Wednesday, November 5, 2008

Warner Bros. to fight China movie piracy with 60¢ downloads

Warner Brothers has taken a new route towards stopping piracy in China by offering 60 cent online rentals of movies. The goal of this is to provide a legal alternative to buying DVDs off the street from pirates who sell them for cheap. While only starting off with a few titles, Warner Brothers plans to cut their losses and try and appeal to people in China who may want a legal alternative. All of the movies will be DRM protected and are available on Voole, a Chinese based video website. It is one of the few video sites with the permission of the Chinese Government to exist. People will be able to watch the movies “when and how they want them” according to Time Warner, and there won’t be that many restrictions.

While this is all well and good for the Chinese, this seems a bit ironic coming from movie studios like Time Warner. Instead of attacking the problem, they’re trying to compete with it in a place where they don’t even make most of their money. They basically said that if the problem becomes big enough by doing this, they will cooperate by just trying to cut their losses. This seems just a little bit ironic considering what they do to pirates in their own country, so I propose that the whole of the U.S. start pirating movies and force them to make movies 60 cents here, and then maybe I won’t have to pay 10 dollars a month for Netflix.
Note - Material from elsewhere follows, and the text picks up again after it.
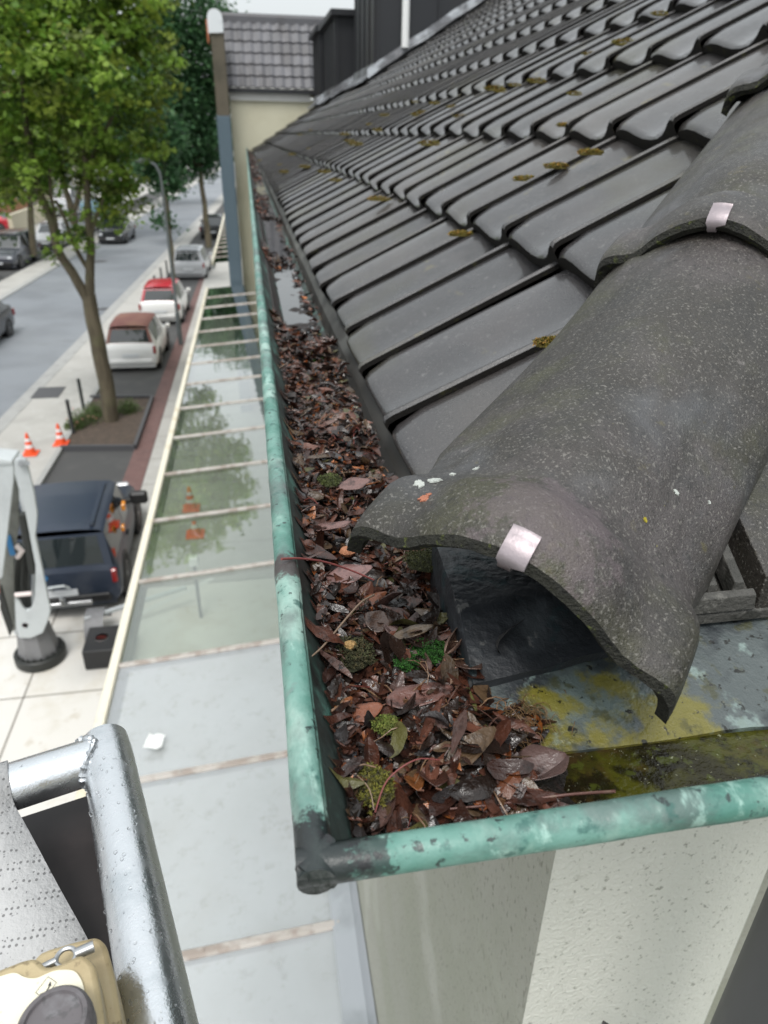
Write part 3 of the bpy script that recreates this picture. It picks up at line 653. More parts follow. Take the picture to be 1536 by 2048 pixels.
# ---------------------------------------------------------------- what lies in the gutter
def bedz(x, y):
    if y < .34: b = -.338-.10*max(0, x-.15)
    elif y < 1.35: b = -.342
    elif y < 3.2: b = -.3655
    else: b = -.362
    b += .016*noise.noise(Vector((x*14, y*14, 1)))+.010*noise.noise(Vector((x*35, y*35, 4)))
    if .44 < y < .62: b -= .006
    m_ = min(x, y-(GY-GX))
    return max(b, -.297-(m_-.019)*1.75+.003)
def in_bed(x, y):
    if x < .031 or y < GY+.024: return False
    if y > .345: return x < .134
    return x < .158+.03*noise.noise(Vector((y*20, x*10, 2)))-(y-.24)*.1
bm_ = MB(); rows = []
ysb = [.231+.008*i for i in range(int(1.5/.008))]; y = ysb[-1]
while y < YEND: y += .03+.01*(y-1.7); ysb.append(min(y, YEND))
for y in ysb:
    row = []
    for k in range(17):
        xm = .172 if y < .335 else .138
        x = .030+(xm-.030)*k/16; z = bedz(x, y)-.003
        if k in (0, 16) and y > .3: z -= .01
        row.append(Vector((x, y, z)))
    rows.append(row)
bm_.grid(rows)
litter_bed = bm_
DEAD = [((.082, .030, .018), 5), ((.046, .018, .012), 6), ((.135, .055, .036), 4), ((.020, .012, .009), 7), ((.19, .060, .022), 1.0), ((.095, .060, .034), 2.5), ((.105, .060, .050), 1.6), ((.030, .026, .026), 2), ((.085, .08, .028), .5), ((.34, .11, .028), .4)]
def pick(tab):
    t = random.uniform(0, sum(w for _, w in tab))
    for c, w in tab:
        t -= w
        if t <= 0: return c
    return tab[0][0]
def leaf(mb, pos, L_, W_2, rotm, curl=0, fold=0, col=(1, 1, 1), nu=6, wob=.15, twist=0, tip=1.0, shape=0):
    vs = []; fs = []; ph = random.uniform(0, 9)
    for i in range(nu+1):
        t = i/nu; w = W_2*(math.sin(math.pi*min(1, t*.94+.03))**.75)*(1-.35*t*tip)
        w *= 1+wob*math.sin(t*9+ph)
        a = curl*(t-.5); 
        yx = (math.sin(a)/curl if abs(curl) > .01 else (t-.5))*L_
        z = ((1-math.cos(a))/curl if abs(curl) > .01 else 0)*L_
        for k, u in enumerate((-1, -.5, 0, .5, 1)):
            fz = abs(u)*w*math.sin(fold); fx = u*w*math.cos(fold*abs(u))
            p = Vector((fx, yx, z+fz+wob*.3*w*math.sin(t*7+u*3+ph)))
            if twist: p = Matrix.Rotation(twist*(t-.5), 3, 'Y') @ p
            vs.append(pos+rotm @ p)
    for i in range(nu):
        for k in range(4): fs.append((i*5+k, i*5+k+1, (i+1)*5+k+1, (i+1)*5+k))
    j = random.uniform(.5, 1.15)
    mb.add(vs, fs, 0, tuple(c*j for c in col))
def rmat(tilt=.5):
    return (Matrix.Rotation(random.uniform(0, 6.283), 3, 'Z') @ Matrix.Rotation(random.gauss(0, tilt), 3, 'X') @ Matrix.Rotation(random.gauss(0, tilt), 3, 'Y'))
lf = MB(); lf.col = (1, 1, 1)
def scatter(n, y0, y1, lmin, lmax, ztop, nu=5, x1=.134, tilt=.42):
    c = 0; tries = 0
    while c < n and tries < n*20:
        tries += 1
        x = random.uniform(.03, .175); y = random.uniform(y0, y1)
        if not in_bed(x, y): continue
        wn_ = .010*noise.noise(Vector((y*9, x*20, 0)))
        if 1.50 < y+wn_*4 < 2.25 and x < .112+wn_: continue
        if 2.55 < y+wn_*6 < 3.7 and x < .116+wn_: continue
        if y > 3.9 and noise.noise(Vector((x*6, y*.8, 6))) > .0: continue
        L_ = random.uniform(lmin, lmax)
        z = bedz(x, y)+random.uniform(-.001, ztop)
        leaf(lf, Vector((x, y, z)), L_, L_*random.uniform(.18, .33), rmat(tilt), random.uniform(-1.6, 1.6), random.uniform(-.6, .9), pick(DEAD), nu)
        c += 1
scatter(2100, .238, .62, .008, .022, .006, tilt=.36)
scatter(430, .238, .62, .020, .036, .011, 6, tilt=.40)
scatter(2000, .60, 1.50, .010, .024, .006, 4, tilt=.34)
scatter(380, .60, 1.50, .020, .036, .010, 5, tilt=.40)
scatter(260, 2.2, 2.62, .012, .034, .006, 4, tilt=.3)
scatter(300, 3.6, 4.6, .015, .04, .005, 3, tilt=.3)
scatter(620, 1.4, 4.0, .014, .035, .006, 3, tilt=.3)
scatter(1500, 3.4, 19.5, .03, .06, .004, 2, tilt=.25)
# crumbs, fibres, thin twiglets
for _ in range(2600):
    x = random.uniform(.03, .18); y = random.uniform(.23, 1.3)
    if not in_bed(x, y): continue
    s_ = random.uniform(.0012, .0035); p = Vector((x, y, bedz(x, y)+random.uniform(.002, .009))); m3 = rmat(1)
    c = pick([((.12, .06, .03), 3), ((.02, .015, .012), 4), ((.3, .27, .25), .5), ((.3, .10, .03), 1)])
    lf.add([p+m3 @ Vector(q)*s_ for q in ((1, 0, 0), (-.6, .8, 0), (-.6, -.8, 0), (0, 0, .8))], [(0, 1, 3), (1, 2, 3), (2, 0, 3)], 0, c)
for _ in range(190):
    x = random.uniform(.035, .165); y = random.uniform(.235, .9)
    if not in_bed(x, y): continue
    p = Vector((x, y, bedz(x, y)+random.uniform(.004, .012))); a = random.uniform(0, 6.28); l_ = random.uniform(.008, .03); pts = []
    for i in range(5): pts.append(p+Vector((math.cos(a)*l_*(i/4-.5), math.sin(a)*l_*(i/4-.5), .004*math.sin(i*1.1)))); a += random.uniform(-.25, .25)
    lf.tube(pts, random.uniform(.00025, .0006), 5, col=pick([((.2, .12, .07), 3), ((.08, .04, .03), 3), ((.18, .05, .04), 1)]))
for v in lf.v:      # nothing sticks through the gutter's skin
    m_ = min(v.x, v.y-(GY-GX))
    if .0 < m_ < .06: v.z = max(v.z, -.297-(m_-.019)*1.75+.001)
litter = lf.build('leaf_litter', [M['leaf']], None, smooth=True, colors=True)
tag(litter, 'heap of small wet rotting leaves and crumbs filling the copper gutter', None, None, 'stuff')
hb = litter_bed.build('humus', [M['litter_bed']], None, smooth=True); tag(hb, 'black wet humus below the rotting leaves in the gutter', None, None, 'stuff')
w = MB(); w.quad((.022, 1.30, -.3615), (.136, 1.30, -.3615), (.136, 19.6, -.3615), (.022, 19.6, -.3615))
tag(w.build('rain_water', [M['water']], None), 'still rain water mirroring the sky in the long gutter', None, None, 'structure')
w = MB(); w.quad((.12, .2535, -.349), (1.15, .2535, -.349), (1.15, .336, -.349), (.12, .336, -.349))
tag(w.build('gutter_water', [M['water_olive']], None), 'olive green algae water in the short front gutter', None, None, 'structure')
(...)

I don’t understand why they don’t just make the movies cheap here and do the same thing, more people would be happy to buy their DVDs for 3 dollars here rather than $20 and maybe they could bolster their DVD sales back up.

1 comment:

Zehra Yousofi said...

I completely agree with you, Warner Bros. has created this double standard for pirates. Because of this they are really looking for a short fix instead of one that is long term.